Material provided:
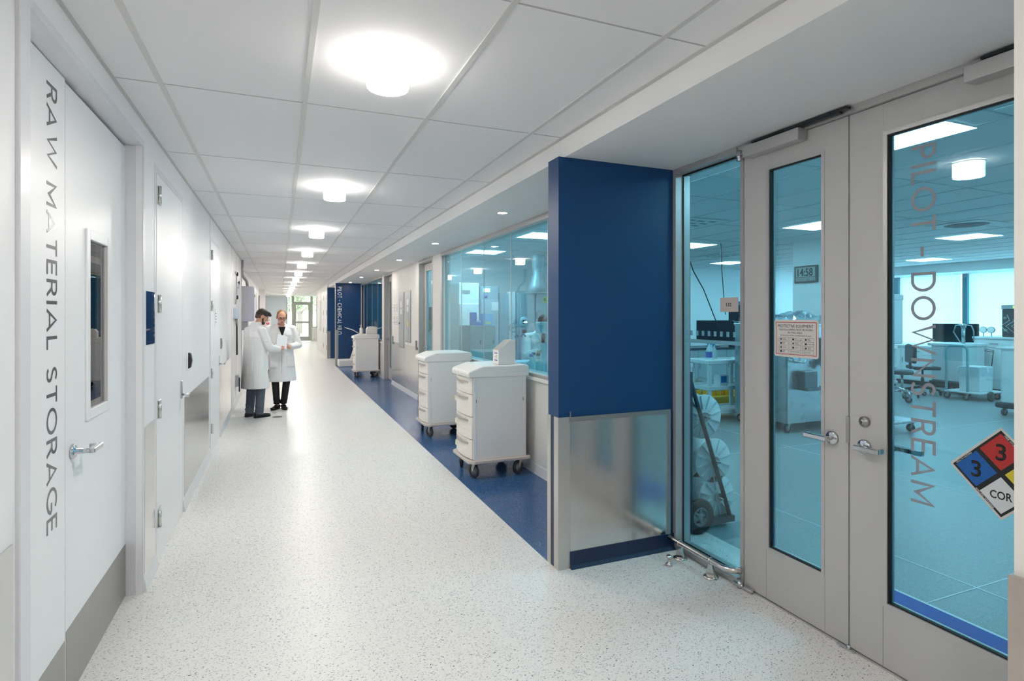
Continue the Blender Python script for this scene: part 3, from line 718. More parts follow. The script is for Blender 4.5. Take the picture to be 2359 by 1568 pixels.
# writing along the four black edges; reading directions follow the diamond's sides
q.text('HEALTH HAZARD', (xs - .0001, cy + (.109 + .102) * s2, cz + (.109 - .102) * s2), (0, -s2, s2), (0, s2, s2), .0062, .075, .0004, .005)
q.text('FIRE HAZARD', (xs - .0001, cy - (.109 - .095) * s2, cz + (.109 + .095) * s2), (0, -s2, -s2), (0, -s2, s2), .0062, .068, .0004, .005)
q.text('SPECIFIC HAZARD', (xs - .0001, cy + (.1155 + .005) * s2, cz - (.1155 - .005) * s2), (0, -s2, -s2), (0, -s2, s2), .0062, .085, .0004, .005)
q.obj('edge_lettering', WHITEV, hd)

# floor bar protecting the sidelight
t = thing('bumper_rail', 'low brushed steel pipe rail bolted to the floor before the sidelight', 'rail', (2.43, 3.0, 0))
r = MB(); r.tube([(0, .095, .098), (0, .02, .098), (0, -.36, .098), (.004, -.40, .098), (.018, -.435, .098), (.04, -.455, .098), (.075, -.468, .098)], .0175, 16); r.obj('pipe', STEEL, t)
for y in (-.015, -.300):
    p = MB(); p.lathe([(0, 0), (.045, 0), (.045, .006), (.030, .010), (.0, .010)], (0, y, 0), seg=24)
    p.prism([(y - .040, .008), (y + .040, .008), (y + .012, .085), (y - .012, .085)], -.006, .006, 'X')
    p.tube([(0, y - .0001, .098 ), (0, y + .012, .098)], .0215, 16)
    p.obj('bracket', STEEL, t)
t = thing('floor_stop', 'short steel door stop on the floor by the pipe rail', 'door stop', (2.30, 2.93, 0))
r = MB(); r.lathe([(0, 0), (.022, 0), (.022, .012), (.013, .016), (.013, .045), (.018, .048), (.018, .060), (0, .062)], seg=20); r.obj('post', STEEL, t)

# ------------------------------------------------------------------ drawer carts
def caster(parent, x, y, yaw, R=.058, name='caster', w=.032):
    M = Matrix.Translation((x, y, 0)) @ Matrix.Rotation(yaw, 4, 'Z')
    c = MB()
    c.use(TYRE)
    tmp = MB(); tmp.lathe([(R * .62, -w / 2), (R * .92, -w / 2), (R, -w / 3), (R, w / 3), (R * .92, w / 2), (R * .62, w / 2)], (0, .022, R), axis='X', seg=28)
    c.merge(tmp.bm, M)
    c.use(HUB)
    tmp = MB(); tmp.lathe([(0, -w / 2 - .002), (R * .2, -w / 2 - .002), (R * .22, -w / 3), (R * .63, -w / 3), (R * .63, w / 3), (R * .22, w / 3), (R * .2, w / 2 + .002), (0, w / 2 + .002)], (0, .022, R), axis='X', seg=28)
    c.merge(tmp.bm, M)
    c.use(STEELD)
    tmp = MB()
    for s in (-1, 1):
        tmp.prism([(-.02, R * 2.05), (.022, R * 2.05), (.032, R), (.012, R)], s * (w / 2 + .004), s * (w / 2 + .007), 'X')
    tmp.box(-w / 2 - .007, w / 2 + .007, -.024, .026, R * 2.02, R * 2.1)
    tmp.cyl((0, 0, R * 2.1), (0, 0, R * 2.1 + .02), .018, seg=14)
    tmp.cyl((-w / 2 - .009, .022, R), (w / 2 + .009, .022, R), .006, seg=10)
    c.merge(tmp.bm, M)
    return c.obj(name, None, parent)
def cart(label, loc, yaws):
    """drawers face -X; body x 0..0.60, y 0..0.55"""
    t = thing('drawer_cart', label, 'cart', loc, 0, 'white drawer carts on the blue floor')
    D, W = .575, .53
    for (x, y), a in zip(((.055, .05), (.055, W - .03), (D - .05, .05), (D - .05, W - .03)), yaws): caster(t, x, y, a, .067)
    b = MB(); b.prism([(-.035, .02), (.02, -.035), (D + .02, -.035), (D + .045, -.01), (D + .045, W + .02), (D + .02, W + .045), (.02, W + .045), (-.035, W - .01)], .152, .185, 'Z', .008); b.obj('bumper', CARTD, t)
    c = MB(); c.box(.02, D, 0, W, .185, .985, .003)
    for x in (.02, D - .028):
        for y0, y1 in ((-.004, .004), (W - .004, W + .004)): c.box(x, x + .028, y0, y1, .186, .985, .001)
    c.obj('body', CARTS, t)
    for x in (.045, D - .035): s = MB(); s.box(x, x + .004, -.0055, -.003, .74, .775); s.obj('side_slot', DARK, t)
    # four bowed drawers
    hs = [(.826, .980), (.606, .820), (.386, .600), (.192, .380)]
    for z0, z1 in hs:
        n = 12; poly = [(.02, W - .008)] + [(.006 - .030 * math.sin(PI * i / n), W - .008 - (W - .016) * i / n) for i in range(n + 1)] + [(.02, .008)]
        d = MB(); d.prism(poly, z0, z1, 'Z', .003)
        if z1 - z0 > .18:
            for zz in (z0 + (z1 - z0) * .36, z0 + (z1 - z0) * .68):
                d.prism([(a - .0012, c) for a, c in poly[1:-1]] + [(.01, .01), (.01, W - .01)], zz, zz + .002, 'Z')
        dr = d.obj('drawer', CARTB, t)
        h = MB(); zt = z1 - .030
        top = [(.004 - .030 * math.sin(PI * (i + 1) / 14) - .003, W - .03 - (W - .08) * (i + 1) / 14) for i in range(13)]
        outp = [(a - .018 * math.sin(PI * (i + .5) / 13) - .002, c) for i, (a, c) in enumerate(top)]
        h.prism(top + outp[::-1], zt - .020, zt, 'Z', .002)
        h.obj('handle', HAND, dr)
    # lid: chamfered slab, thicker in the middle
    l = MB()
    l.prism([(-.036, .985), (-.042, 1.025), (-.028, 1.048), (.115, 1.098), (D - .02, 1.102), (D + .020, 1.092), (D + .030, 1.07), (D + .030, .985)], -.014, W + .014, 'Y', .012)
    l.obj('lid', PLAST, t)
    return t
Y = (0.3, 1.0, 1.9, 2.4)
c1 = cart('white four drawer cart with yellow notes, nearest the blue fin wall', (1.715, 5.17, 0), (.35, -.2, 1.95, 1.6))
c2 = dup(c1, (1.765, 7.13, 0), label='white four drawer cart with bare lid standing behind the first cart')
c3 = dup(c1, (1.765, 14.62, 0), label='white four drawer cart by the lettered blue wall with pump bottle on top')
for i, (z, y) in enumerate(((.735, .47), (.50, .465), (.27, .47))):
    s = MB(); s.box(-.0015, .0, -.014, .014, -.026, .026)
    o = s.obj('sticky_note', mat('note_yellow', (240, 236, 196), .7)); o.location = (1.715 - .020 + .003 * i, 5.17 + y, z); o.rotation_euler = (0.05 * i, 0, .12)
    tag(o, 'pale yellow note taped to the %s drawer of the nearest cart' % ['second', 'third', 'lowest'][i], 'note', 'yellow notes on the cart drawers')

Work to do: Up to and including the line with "r.obj('post', STEEL, t)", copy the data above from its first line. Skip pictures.

Response to this exercise:
Continue the Blender Python script for this scene: part 3, from line 718. More parts follow. The script is for Blender 4.5. Take the picture to be 2359 by 1568 pixels.
# writing along the four black edges; reading directions follow the diamond's sides
q.text('HEALTH HAZARD', (xs - .0001, cy + (.109 + .102) * s2, cz + (.109 - .102) * s2), (0, -s2, s2), (0, s2, s2), .0062, .075, .0004, .005)
q.text('FIRE HAZARD', (xs - .0001, cy - (.109 - .095) * s2, cz + (.109 + .095) * s2), (0, -s2, -s2), (0, -s2, s2), .0062, .068, .0004, .005)
q.text('SPECIFIC HAZARD', (xs - .0001, cy + (.1155 + .005) * s2, cz - (.1155 - .005) * s2), (0, -s2, -s2), (0, -s2, s2), .0062, .085, .0004, .005)
q.obj('edge_lettering', WHITEV, hd)

# floor bar protecting the sidelight
t = thing('bumper_rail', 'low brushed steel pipe rail bolted to the floor before the sidelight', 'rail', (2.43, 3.0, 0))
r = MB(); r.tube([(0, .095, .098), (0, .02, .098), (0, -.36, .098), (.004, -.40, .098), (.018, -.435, .098), (.04, -.455, .098), (.075, -.468, .098)], .0175, 16); r.obj('pipe', STEEL, t)
for y in (-.015, -.300):
    p = MB(); p.lathe([(0, 0), (.045, 0), (.045, .006), (.030, .010), (.0, .010)], (0, y, 0), seg=24)
    p.prism([(y - .040, .008), (y + .040, .008), (y + .012, .085), (y - .012, .085)], -.006, .006, 'X')
    p.tube([(0, y - .0001, .098 ), (0, y + .012, .098)], .0215, 16)
    p.obj('bracket', STEEL, t)
t = thing('floor_stop', 'short steel door stop on the floor by the pipe rail', 'door stop', (2.30, 2.93, 0))
r = MB(); r.lathe([(0, 0), (.022, 0), (.022, .012), (.013, .016), (.013, .045), (.018, .048), (.018, .060), (0, .062)], seg=20); r.obj('post', STEEL, t)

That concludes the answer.